An older, wiser Esa-Pekka Salonen looks back at some fond moments as he and the L.A. Philharmonic plan to exit the Chandler Pavilion.

May 04, 2003|Diane Haithman | Times Staff Writer

Esa-Pekka Salonen, music director of the Los Angeles Philharmonic, is standing at the crossroads -- literally. With a Philharmonic publicist occasionally darting in to repair the effects of the wind on his light brown hair, Salonen is gamely enduring a photo shoot at the corner of 1st Street and Grand Avenue, where his past is about to meet his future.

The downtown location is more than a little symbolic for the 44-year-old Finnish conductor. From this corner, he can see the Music Center's Dorothy Chandler Pavilion, stately and symmetrical, the home of the orchestra for nearly 40 years. And across the street, he can see the loopy, contemporary roller-coaster curves of Walt Disney Concert Hall, designed by Frank Gehry and soon to become the Philharmonic's new home.

From any angle, the new Disney Hall is grand. But here at the corner of 1st and Grand, Dorothy Chandler Pavilion -- with its queenly portrait of Music Center founder Dorothy Buffum Chandler forever reigning inside in the Founders Room -- remains, well, first.

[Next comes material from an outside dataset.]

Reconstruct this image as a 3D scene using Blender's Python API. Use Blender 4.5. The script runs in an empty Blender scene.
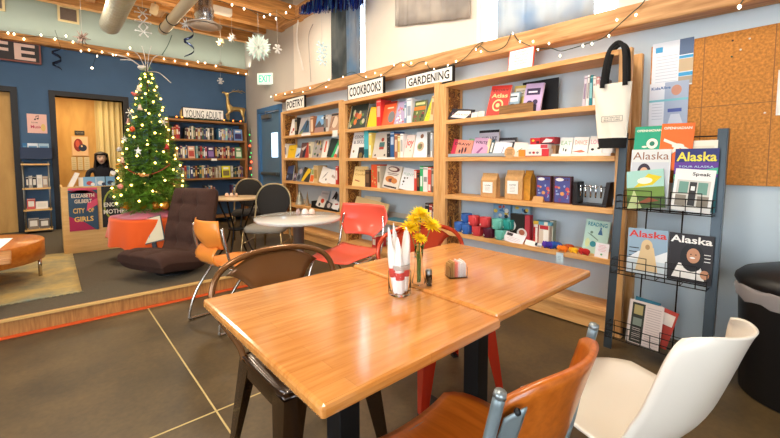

The Phil performs its last concert at the Chandler on May 25. And Salonen, who began his tenure as the Philharmonic's music director on its stage in 1992, has agreed to reflect on what an old hall can mean to a young conductor.

As it turns out, it can mean a lot.

"I'm absolutely certain that when the date comes -- now, soon -- it won't be as easy as we think it will be," Salonen says. "There will be the sense of a particular chapter in everybody's life being closed, irreversibly, and that alone is an emotional moment."

Salonen responds with mock horror when asked whether the portrait of the hall's namesake, Dorothy Chandler, will move from the Founders Room of Chandler Pavilion to the new Founders Room in Disney Hall (it won't). "We'll have to talk about that; I won't go anywhere without her," he exclaims.

She's a lady from another era, the Chandler Pavilion. Completed in 1964, with 90-foot columns, crystal chandeliers and white marble, mirror and glass interiors. And today, standing so close to Disney Hall -- no right angles, no rules, and insolently gleaming -- the Chandler is looking more than usually frumpy.

Symphony watchers all know why the Phil is moving out of the Chandler: bad acoustics. Well, not bad, exactly, but all wrong for symphonic music. Built as a multipurpose facility, the Chandler's proscenium stage distances the audience from the orchestra. And with 3,086 seats, it's just too big, nearly 1,000 seats above the ideal of 2,000 to 2,500.

"There seems to be an absolute limit to the size of a concert hall beyond which you cannot go if you want to create that sort of intense, visceral experience," Salonen says.

And, he adds, the movable walls that create the orchestra shell at the Chandler are too thin to provide the right acoustics, especially when it comes to bass response.

Bass dominates. At a rock concert the treble speakers are tiny, and the subwoofer responsible for projecting bass tones is as big as your sofa, Salonen points out. At the Chandler, bass sounds don't bounce off the walls, they just shake them. "The energy of the bass notes is spent on moving the wall," Salonen says, "instead of moving the audience."

Great. Not only is the Chandler Pavilion middle-aged, it's got no subwoofer. But as Salonen makes his way back to the older building -- dodging construction on Grand Avenue -- he speaks with great affection about the hall in which he launched his Los Angeles career. Even while the Chandler's flimsy auditorium walls don't ... woof properly, Salonen observes, "There is the more metaphysical aspect of all those wonderful notes that have varnished the wood paneling over the years. All of those great performances from Heifetz to Giulini live on somewhere in the molecular structure of the wood paneling, yes?"

Salonen is also generous when it comes to the architectural differences between the Chandler Pavilion and Disney Hall. The older building isn't dated, he says; it's retro. "Things go in cycles, and certain things that are thought of as being kind of outdated and old-fashioned and sort of hopeless, they come back," he says.

Salonen conducts his last Philharmonic concert at the Chandler next Sunday: Mahler's Third Symphony, which is also the first piece he led as music director of the Phil. (That's not the last Phil/Chandler concert though. Salonen wanted to include Pierre Boulez as guest conductor, and the last two weeks of the orchestra's season best accommodated Boulez's schedule.)

Back in his dressing room at the Chandler, Salonen says the personal highlights of his conducting career do not necessarily coincide with the major events that draw attention from the press. Those might include such critically acclaimed events as the orchestra's Ligeti and Stravinsky festivals, the premiere of Salonen's own composition, "LA Variations," in 1997, or the staging of John Adams' "El Nino" in March, directed by Peter Sellars.